Saturday, November 20, 2004

I found that essence rare.

This is the first paragraph of my current project

Honky Tonkin' in Leeds, Nashville, and Chicago: The Place of Punk in Alt.Country

Play my song on the Nashville radio,
My life will never be the same.
***
They threw me off the Grand Ole Opry,
Cuz I couldn't behave.
***
They don't play my songs on the radio,
It feels like I never was.
-"Nashville Radio", Jonboy Langford

Rivers Run Through Them
Many commentators have long noticed the connections between London punks and their West Indian reggae brethren in Brixton and Notting Hill (Coon 71, 79, Gray 229, Hebdige 25-9, Marcus 1993, 30, and Savage 330, 398, 488-9). But what of the Northern branch of punk rock with its roots in Liverpool, Manchester, and especially the Leeds art school production line of the Gang of Four, Delta 5, and the Mekons. Do they have a similar musical wellspring? Or more interestingly a distinctly different one? Both towns are sited by rivers. London exists at the first place the Romans could successfully ford the Thames and through the First World War was England's major commercial port. As Tom O'Rage notes in Mekons United:

Were it not for the river Leeds would not be there. At first only a rough Celtic settlement in the marshes - Leeds simply meaning a wet place - the conquering Germanic tribes from Saxony built a settlement where the parish church now stands and the river could be crossed. The a bridge was built across the Aire and it became a place.... A cross current at the heart of the heart of the country almost equidistant on a north-south axis from London and Edinburgh, and east-west from Liverpool and Hull, Leeds was made by the industrial revolution (15).

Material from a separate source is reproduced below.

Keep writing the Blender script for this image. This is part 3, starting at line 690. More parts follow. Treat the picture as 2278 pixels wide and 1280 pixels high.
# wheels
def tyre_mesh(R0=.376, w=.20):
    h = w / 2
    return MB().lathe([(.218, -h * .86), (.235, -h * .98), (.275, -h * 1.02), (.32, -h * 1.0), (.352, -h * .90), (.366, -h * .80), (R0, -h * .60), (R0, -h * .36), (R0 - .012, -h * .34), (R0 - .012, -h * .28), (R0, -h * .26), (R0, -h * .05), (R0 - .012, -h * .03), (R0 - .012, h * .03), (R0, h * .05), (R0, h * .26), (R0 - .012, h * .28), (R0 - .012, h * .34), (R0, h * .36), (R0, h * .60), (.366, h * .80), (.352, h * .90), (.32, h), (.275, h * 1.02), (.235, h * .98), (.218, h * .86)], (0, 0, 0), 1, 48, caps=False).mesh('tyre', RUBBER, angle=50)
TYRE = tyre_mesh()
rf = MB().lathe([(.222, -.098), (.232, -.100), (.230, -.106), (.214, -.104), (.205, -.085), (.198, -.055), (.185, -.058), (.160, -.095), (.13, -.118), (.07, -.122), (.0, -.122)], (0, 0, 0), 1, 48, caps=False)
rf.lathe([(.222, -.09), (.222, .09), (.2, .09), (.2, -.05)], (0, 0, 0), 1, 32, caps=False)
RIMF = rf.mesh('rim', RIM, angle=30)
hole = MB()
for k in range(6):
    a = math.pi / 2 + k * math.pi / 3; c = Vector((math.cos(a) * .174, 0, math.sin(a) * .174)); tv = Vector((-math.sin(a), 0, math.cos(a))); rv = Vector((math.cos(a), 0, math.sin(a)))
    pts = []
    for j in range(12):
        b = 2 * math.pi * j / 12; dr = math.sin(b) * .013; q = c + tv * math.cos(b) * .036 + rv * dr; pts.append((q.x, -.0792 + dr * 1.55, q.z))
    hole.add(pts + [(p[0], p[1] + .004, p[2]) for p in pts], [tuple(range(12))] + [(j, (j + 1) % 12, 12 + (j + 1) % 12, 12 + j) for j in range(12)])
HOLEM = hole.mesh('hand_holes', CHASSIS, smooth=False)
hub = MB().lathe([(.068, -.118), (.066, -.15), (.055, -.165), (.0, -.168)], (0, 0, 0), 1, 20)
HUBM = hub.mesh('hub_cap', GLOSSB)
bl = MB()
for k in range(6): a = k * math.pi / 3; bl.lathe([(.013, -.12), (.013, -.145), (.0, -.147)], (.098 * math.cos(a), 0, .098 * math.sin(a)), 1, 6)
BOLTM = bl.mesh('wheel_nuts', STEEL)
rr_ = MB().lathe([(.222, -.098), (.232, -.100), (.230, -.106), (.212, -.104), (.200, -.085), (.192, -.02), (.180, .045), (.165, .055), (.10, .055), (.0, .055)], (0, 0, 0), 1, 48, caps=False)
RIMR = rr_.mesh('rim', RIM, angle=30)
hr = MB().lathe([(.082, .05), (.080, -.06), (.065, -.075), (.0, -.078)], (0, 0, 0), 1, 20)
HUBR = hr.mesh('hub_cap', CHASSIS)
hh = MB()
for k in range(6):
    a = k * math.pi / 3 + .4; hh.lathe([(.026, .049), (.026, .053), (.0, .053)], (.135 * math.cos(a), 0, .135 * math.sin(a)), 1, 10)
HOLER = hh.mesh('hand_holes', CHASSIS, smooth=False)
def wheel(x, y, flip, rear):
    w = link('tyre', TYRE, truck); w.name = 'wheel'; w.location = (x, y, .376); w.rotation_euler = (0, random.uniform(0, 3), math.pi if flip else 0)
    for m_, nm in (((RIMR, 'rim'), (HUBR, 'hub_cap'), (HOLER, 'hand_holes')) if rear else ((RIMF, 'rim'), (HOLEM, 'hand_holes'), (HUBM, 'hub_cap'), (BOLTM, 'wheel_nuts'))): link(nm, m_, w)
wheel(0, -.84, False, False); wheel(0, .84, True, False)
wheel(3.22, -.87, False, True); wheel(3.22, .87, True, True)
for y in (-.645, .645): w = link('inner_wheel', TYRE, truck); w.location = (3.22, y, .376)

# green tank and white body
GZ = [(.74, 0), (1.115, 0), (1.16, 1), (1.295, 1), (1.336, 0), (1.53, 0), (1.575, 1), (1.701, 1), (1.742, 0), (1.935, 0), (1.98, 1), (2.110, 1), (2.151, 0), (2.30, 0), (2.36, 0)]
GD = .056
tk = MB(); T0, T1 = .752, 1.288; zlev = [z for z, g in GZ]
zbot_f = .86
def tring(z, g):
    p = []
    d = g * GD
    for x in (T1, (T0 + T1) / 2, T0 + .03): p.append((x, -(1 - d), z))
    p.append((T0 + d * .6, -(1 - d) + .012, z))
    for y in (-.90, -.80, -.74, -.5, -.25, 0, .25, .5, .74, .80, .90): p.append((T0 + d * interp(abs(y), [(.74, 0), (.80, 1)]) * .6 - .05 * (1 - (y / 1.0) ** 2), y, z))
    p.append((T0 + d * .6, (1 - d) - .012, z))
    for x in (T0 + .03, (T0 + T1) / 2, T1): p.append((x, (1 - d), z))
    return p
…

Two rivers, two cities, two different yet linked economies. Conversely, think of the potentially nice distinctions between cosmopolitan southerners and their linkage to urban decay, decades of immigration, and post-colonialism and provincial northerners and their roots in post-industrial blight, centuries of emigration, and the concomitant colonialism in the Americas and beyond. Contrast the vastness of London that infernal wen with the relative closeness of Leeds, which 'is like a small town with loads of industry....[[and] a big, huge university/polytechnic right in the center of the town ' (Hargus). These Northern punks then look to North America, specifically the southern United States (not the Caribbean) and country (not reggae) to express their outrage and politics musically. That's the kind of clever concoction Greil Marcus would make of Hank Williams, Bob Wills, and the Mekons. But, as Jon Langford himself might say in that South Wales accent whetted and hewn to a harder edge with some West Yorkshire lime, that story is a 'load of shite! ' Ever feel like you've been cheated?